The 11th World Summit of Nobel Peace Laureates is scheduled to be held in Hiroshima from Nov. 12-14. While Obama is not scheduled to attend the event, he does appear set to visit Japan in the same time period.
The U.S. president, himself a Nobel Peace Prize winner last year, should offer the keynote address at the summit, according to a letter signed by former Soviet President Mikhail Gorbachev, Poland's Lech Walesa, former South African President Frederik Willem de Klerk, East Timorese President Jose Ramos-Horta and former Costa Rican President Oscar Arias Sanchez.
''There could not be a better venue for such a speech than Hiroshima -- nor, perhaps, a more fitting forum than one presented by fellow Nobel Peace Laureates,'' according to the letter.
Obama has said he aspires to a world without nuclear weapons, while acknowledging it might not occur in his lifetime. In a high-profile April 2009 speech in Prague, he pledged to pursue "concrete steps" on nuclear disarmament and to push ahead with key nonproliferation measures.

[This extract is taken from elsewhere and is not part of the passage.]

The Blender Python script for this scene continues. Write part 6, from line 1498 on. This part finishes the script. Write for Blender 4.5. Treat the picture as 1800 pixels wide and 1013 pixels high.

Since then, Obama and Russian President Dmitry Medvedev have signed a new arms control treaty that would cap their nations fielded strategic nuclear weapons at 1,550 warheads and deployed delivery systems at 700 (see GSN, Aug. 12). There has been less progress on other measures, such as U.S. ratification of the Comprehensive Nuclear Test Ban Treaty (see GSN, May 26).
Hiroshima has never received a visit from a serving U.S. president, though Jimmy Carter traveled there after his term was finished. Around 140,000 people were killed by the U.S. atomic bomb used against the city in World War II (Associated Press/New York Times, Aug. 25).